Exercise task:
Leave out the pictures and repeat exactly the lines between the one containing "Model this scene" and the one containing "R = math.radians", inclusive.

Dataset:
═══
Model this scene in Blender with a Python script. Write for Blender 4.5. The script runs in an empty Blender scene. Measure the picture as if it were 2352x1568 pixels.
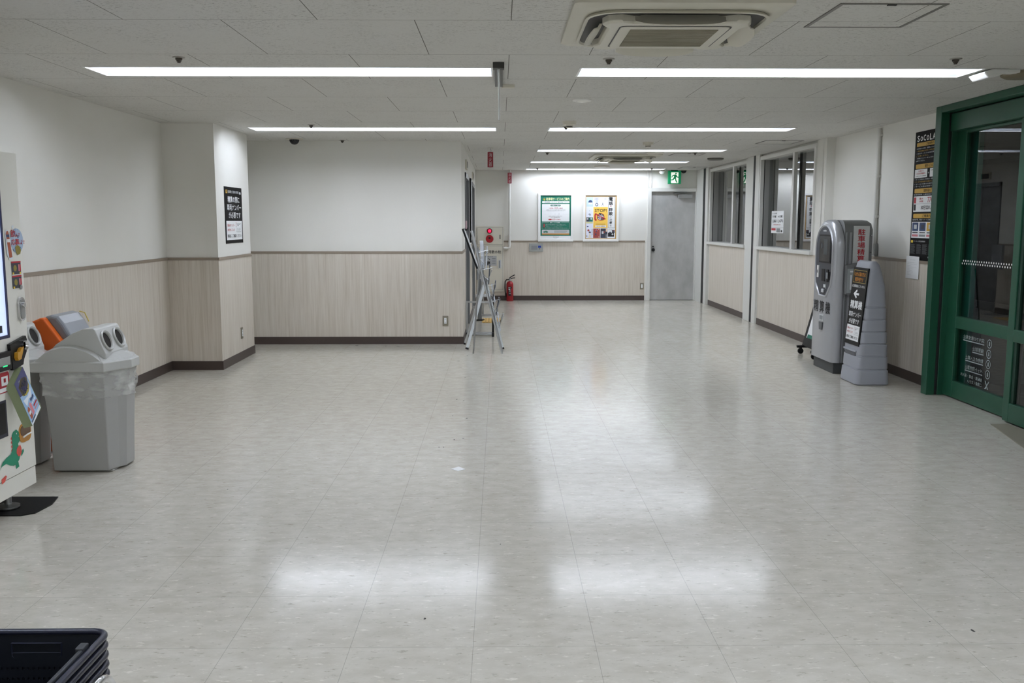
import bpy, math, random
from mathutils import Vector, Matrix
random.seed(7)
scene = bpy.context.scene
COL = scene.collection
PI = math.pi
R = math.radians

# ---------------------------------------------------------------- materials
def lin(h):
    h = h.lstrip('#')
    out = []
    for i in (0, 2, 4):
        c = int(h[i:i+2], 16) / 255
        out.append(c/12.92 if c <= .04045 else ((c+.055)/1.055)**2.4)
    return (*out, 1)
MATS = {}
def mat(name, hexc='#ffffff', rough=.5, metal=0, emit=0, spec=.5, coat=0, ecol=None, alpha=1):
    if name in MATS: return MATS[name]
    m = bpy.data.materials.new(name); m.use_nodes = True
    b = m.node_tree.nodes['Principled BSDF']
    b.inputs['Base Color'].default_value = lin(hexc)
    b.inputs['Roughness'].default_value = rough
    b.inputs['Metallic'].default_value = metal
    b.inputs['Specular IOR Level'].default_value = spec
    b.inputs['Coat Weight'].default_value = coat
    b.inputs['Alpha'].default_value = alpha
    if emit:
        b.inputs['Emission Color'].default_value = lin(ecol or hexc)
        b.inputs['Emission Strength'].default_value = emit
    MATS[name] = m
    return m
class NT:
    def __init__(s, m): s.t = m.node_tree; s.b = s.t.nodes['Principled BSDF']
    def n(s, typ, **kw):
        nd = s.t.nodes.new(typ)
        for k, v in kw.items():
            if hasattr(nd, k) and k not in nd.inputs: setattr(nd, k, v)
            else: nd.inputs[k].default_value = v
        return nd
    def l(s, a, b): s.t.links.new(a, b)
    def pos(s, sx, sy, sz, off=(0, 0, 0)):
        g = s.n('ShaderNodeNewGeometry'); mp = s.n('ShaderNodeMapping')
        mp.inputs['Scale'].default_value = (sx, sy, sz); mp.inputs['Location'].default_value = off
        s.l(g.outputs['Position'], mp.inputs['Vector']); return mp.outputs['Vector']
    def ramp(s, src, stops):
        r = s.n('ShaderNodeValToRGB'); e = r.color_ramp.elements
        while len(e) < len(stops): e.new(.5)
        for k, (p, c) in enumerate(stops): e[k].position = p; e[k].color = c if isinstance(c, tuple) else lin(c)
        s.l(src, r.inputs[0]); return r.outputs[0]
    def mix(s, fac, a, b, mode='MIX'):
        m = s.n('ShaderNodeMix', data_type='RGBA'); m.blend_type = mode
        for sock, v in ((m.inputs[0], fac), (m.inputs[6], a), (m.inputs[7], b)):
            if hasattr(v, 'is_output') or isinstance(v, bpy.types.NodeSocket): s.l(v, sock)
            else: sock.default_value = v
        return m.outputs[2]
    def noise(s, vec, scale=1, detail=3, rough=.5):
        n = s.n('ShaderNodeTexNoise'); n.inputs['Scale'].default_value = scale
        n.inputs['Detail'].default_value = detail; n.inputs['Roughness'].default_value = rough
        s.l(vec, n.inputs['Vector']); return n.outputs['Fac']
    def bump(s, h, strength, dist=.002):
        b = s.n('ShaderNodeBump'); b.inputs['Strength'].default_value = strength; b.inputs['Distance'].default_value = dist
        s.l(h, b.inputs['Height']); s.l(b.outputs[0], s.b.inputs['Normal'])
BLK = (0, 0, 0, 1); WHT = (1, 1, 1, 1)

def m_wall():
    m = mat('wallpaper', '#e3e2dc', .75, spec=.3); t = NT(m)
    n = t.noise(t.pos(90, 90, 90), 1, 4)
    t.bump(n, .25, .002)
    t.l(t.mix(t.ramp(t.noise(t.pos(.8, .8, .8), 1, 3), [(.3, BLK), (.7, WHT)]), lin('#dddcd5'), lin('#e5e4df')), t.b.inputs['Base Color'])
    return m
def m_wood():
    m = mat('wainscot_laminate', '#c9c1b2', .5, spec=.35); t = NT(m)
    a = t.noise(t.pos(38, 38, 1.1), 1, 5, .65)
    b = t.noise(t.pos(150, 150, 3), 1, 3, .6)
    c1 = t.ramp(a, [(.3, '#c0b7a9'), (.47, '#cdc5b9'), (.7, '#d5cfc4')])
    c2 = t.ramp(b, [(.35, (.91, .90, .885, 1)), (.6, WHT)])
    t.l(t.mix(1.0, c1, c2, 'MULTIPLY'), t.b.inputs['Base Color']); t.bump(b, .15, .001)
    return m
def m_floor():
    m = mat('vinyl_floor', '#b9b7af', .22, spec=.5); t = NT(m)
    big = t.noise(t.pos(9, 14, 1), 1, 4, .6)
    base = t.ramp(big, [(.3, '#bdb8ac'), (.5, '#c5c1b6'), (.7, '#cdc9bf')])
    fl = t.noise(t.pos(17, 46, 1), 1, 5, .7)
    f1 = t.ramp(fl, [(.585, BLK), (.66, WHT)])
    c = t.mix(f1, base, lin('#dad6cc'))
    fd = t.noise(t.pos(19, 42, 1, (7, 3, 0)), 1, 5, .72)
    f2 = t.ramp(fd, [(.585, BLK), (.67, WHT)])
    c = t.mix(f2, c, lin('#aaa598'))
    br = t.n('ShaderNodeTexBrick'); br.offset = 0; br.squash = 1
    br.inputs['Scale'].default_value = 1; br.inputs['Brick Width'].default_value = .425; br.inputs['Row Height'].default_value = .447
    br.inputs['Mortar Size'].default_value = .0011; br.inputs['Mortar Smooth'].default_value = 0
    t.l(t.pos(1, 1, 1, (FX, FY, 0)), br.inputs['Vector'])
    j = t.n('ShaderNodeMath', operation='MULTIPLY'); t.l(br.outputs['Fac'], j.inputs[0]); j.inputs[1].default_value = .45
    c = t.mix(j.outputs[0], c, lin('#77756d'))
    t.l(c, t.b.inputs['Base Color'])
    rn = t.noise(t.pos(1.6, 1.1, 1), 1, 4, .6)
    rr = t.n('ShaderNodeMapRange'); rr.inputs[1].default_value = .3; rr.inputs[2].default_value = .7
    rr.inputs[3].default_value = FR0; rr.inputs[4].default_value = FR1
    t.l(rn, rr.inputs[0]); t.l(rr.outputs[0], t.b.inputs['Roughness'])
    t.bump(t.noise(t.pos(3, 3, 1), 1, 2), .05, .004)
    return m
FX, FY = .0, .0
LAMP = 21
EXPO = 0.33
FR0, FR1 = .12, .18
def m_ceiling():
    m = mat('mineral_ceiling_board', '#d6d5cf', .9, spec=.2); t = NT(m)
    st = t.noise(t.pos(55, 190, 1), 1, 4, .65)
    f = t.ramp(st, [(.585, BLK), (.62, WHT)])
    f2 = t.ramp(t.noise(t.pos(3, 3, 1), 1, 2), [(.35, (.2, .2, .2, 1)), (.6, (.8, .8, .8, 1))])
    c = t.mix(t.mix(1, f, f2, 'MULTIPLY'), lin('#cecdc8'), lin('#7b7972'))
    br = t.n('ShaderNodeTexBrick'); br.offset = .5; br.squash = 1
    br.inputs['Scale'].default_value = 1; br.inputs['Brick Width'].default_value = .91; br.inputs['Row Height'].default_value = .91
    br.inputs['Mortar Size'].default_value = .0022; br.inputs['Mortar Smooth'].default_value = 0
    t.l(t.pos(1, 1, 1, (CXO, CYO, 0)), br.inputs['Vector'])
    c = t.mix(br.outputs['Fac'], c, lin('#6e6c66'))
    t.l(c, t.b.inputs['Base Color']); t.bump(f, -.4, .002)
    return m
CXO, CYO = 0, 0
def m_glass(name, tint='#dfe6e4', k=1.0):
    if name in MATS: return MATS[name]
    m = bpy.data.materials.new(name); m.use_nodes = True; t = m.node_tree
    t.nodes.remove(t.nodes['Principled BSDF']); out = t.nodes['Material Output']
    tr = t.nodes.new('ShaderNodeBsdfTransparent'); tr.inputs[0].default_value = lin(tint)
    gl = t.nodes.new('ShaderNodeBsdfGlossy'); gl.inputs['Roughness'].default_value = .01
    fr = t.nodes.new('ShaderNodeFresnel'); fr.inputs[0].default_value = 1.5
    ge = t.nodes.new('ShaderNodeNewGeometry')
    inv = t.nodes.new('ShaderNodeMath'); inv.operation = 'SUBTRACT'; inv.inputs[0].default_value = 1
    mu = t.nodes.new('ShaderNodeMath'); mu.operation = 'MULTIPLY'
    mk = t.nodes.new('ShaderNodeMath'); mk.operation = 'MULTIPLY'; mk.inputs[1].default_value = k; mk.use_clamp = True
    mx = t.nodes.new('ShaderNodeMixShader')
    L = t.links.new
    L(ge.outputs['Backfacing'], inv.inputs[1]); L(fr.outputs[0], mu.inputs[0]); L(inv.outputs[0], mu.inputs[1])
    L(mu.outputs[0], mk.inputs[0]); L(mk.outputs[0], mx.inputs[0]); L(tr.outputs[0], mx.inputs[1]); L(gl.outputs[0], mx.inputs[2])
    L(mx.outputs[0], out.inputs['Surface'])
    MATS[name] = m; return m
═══
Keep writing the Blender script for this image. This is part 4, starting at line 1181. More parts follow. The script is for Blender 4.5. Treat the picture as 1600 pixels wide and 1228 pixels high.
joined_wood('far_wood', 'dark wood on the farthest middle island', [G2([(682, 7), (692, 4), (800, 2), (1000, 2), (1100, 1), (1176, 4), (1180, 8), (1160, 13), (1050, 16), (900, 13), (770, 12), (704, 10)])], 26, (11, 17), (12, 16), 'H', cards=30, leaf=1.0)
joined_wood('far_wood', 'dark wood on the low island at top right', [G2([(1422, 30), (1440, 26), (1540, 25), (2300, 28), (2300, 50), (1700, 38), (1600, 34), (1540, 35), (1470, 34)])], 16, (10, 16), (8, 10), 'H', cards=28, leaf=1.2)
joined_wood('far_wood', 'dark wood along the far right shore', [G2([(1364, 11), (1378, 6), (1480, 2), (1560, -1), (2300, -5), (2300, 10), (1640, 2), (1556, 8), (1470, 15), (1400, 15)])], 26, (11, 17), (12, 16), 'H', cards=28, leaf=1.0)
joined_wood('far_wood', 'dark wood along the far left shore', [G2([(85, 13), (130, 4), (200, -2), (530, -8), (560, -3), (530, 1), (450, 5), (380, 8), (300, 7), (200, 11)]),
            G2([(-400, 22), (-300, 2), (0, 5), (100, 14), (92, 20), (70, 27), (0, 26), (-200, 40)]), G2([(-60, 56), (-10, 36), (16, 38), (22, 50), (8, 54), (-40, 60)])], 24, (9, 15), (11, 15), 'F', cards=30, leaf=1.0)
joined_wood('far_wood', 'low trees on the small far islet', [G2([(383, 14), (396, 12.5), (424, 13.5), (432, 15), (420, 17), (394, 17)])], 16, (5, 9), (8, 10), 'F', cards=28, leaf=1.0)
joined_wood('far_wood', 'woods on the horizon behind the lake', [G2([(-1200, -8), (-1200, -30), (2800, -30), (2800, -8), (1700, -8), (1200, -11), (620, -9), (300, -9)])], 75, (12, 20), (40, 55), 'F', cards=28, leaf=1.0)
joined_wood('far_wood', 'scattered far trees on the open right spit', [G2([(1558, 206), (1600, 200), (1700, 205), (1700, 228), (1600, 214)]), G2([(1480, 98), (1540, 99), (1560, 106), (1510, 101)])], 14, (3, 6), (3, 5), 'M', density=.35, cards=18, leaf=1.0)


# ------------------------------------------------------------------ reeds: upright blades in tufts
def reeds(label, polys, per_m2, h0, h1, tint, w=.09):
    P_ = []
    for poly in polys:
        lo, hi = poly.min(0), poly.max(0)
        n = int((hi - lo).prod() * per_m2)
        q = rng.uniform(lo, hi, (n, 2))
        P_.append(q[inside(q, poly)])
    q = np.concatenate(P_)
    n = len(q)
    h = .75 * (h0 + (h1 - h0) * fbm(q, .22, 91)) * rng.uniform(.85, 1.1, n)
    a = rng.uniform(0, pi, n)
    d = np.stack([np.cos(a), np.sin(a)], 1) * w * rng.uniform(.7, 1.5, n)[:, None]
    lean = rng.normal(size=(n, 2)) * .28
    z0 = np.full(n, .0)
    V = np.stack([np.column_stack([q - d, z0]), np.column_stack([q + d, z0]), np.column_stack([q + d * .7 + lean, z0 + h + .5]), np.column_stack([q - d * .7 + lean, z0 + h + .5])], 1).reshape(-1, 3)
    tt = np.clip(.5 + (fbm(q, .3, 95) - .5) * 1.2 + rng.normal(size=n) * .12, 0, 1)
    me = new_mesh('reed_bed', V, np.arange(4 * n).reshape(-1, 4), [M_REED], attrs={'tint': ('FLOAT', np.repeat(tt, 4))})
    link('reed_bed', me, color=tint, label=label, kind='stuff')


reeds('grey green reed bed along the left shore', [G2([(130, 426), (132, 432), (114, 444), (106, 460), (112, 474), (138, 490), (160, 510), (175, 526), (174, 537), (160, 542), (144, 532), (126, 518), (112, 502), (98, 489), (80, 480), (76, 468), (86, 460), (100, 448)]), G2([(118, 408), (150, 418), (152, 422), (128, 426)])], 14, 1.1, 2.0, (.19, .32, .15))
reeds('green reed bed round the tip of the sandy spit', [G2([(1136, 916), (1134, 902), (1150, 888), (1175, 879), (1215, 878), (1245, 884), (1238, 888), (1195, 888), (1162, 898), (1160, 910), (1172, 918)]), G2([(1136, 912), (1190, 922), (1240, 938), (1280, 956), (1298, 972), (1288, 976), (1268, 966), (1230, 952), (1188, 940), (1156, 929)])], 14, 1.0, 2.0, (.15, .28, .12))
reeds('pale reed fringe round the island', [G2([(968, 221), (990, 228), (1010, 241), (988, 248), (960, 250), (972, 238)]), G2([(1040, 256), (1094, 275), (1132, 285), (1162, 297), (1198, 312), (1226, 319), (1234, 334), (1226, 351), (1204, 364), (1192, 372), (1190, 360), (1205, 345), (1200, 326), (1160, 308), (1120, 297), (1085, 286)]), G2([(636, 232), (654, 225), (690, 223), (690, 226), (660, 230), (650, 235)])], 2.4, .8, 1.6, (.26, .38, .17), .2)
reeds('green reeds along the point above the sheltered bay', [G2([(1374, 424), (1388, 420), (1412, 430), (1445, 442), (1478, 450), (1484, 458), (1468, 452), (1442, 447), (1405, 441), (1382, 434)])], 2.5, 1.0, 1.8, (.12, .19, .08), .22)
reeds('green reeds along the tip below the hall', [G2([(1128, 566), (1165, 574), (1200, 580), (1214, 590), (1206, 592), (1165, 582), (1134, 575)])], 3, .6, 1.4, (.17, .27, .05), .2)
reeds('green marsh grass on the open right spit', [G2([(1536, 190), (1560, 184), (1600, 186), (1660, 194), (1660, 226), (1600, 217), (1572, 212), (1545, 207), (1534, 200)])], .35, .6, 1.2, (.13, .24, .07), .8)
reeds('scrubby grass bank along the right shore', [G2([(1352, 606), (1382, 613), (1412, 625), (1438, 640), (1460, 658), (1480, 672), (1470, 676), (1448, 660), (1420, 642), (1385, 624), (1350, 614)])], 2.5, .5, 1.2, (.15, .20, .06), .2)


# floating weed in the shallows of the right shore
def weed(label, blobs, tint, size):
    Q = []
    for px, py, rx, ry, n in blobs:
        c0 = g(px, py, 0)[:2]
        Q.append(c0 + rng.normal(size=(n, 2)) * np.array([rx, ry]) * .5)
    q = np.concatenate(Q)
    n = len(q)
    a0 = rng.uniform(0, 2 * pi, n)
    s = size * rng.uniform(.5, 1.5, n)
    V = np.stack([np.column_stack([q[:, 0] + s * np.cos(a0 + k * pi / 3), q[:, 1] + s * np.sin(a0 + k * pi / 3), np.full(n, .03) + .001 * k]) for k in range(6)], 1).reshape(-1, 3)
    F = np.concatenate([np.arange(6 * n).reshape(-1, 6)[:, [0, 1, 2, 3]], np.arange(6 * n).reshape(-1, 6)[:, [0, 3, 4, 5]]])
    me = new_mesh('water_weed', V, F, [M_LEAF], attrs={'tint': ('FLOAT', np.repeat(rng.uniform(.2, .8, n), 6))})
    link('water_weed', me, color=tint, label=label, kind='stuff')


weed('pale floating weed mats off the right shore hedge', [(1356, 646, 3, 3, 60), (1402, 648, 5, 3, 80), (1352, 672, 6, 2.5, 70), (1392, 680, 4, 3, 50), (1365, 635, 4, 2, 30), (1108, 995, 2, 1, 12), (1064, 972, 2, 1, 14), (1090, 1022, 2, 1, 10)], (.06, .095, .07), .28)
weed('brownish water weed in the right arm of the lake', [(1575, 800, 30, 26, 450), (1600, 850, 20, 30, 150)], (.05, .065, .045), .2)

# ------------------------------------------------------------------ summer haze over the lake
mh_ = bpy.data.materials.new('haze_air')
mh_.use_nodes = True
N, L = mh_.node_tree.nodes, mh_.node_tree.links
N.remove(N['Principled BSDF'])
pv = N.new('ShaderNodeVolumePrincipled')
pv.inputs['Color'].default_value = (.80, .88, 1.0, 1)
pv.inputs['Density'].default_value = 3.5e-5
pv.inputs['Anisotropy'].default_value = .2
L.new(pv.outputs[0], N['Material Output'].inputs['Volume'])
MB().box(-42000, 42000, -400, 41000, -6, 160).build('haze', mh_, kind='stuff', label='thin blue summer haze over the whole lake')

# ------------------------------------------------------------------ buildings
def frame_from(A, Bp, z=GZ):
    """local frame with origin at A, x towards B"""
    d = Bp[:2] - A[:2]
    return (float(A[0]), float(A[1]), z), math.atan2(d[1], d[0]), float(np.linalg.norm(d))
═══
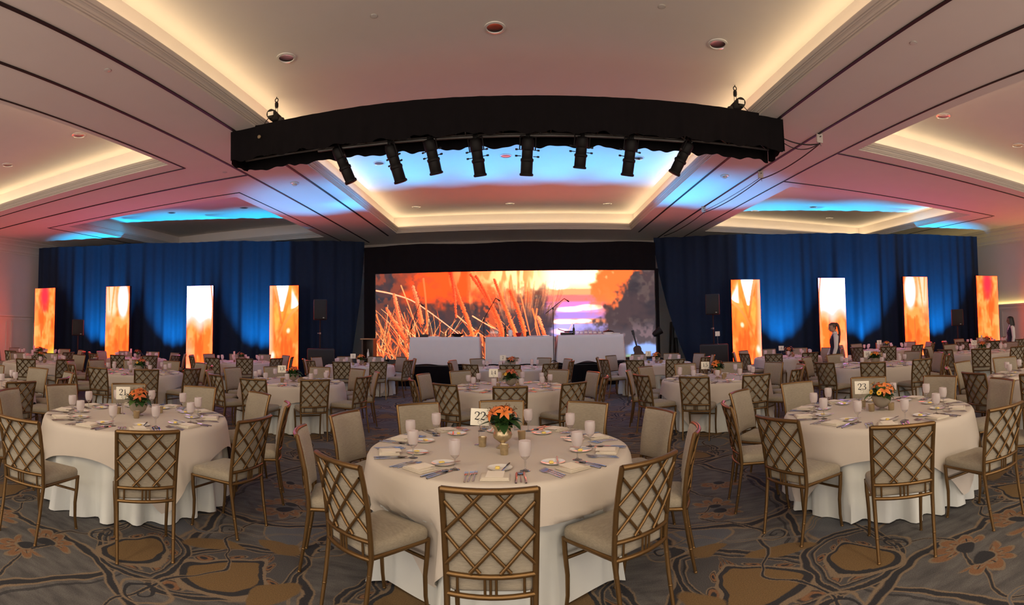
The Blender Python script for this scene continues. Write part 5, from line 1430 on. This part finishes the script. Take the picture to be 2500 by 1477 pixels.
═══
Complete answer:
Model this scene in Blender with a Python script. Write for Blender 4.5. The script runs in an empty Blender scene. Measure the picture as if it were 2352x1568 pixels.
import bpy, math, random
from mathutils import Vector, Matrix
random.seed(7)
scene = bpy.context.scene
COL = scene.collection
PI = math.pi
R = math.radians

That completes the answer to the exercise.